Five Ways to Manage Procurement Risk with Contract Management

Five Ways to Manage Procurement Risk with Contract Management

Editor’s Note: I was recently reminded of a conversation I had at AribaLive in Las Vegas earlier this year with a former colleague who also happens to be a lawyer. We were chatting over beverages about how interesting contract management is (no, really, we were), and how procurement practitioners can use contract management processes and systems to manage enterprise risks. Coming from a lawyer whose job (in a corporate setting, at least) is to mitigate risk, this was a refreshing take on an old process and it got me thinking about all the ways in which contracts and contract management mitigate procurement, supplier, and supply risk. Five ways immediately come to mind, and I list and explain them, below.

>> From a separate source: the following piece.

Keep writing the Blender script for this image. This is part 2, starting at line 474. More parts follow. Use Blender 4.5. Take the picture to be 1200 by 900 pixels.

  1. “Putting it in writing.” Contracts are the lifeblood of an organization as they codify the relationships that enterprises have with suppliers and customers. Pricing, service-level agreements (“SLAs”), and terms and conditions (“T&Cs”) should all be carried over from the sourcing phase and written into the contract so that all parties are aware of their responsibilities and can faithfully and dutifully execute them. If something is not “put in writing,” it makes it harder to enforce it and even harder to litigate it one way or another.
  2. Assigning risk. Contracts are also where enterprises assign risks to each other — where each side determines the level of risk that they are comfortable carrying based on a number of factors, including precedent, probability, impact, mitigation resources, necessity, and so on. Procurement teams need to collaborate with their legal counterparts to ensure that, when they are drafting contractual agreements between the enterprise and a supplier, they accept risks that are fair and manageable for the enterprise, and are not left holding the proverbial bag.
  3. Audits and Compliance. Regularly conducting contract audits can help to drive both internal and external contract compliance, which can help to reduce costs and increase savings. Enterprises realize the most savings (and avoid the most savings leakage) when on-contract spend is high and off-contract (“maverick”) spend is low. Auditing contract usage to determine who in the enterprise (either individuals or departments) is or is not leveraging existing contracts, and then reinforcing the primacy of contract compliance are routine but effective ways that procurement can mitigate the risk of savings leakage.
  4. Holding Suppliers Accountable. Contract auditing can also help to hold suppliers accountable and drive increased contract compliance. Audits (and, for the record, spend analysis and supplier performance management, too) can help to shed light on supplier adherence to contract T&Cs, SLAs, and generally how well they performed in accordance with the contract. Supplier attempts to renegotiate T&Cs and SLAs — to upsell, resell, or renegotiate prices for items already included in the contract — should be noted with the supplier and internal stakeholders to drive contract compliance and supplier performance post-execution to ultimately reduce financial risk.
  5. Force Majeure. Returning to the point about assigning risk between two commercial parties, force majeure (Defined by Wikipedia as “unforeseeable circumstances that prevent someone from fulfilling a contract,” also known as “Mother Nature,” “Acts of God,” and so on) can wreak havoc on enterprises and cost them significantly. Inserting a force majeure clause into a contract that is sensitive to the needs of the enterprise and the realities of the world markets in which it operates can save the enterprise from economic ruin. Failing to do so can expose the enterprise to unforeseen liabilities and supply disruptions that it may have to absorb.

Final Thoughts

Although the contract management process is typically regarded as a routine and unglamorous part of B2B relationships, a closer look reveals that it can play a very significant part in preventing and managing enterprise risks. As the saying goes, “the Devil is in the details,” and he (or she) can strike when it is least expected. Fortunately, common contract management processes and language are available to procurement and legal/general counsel teams to keep the Devil at bay.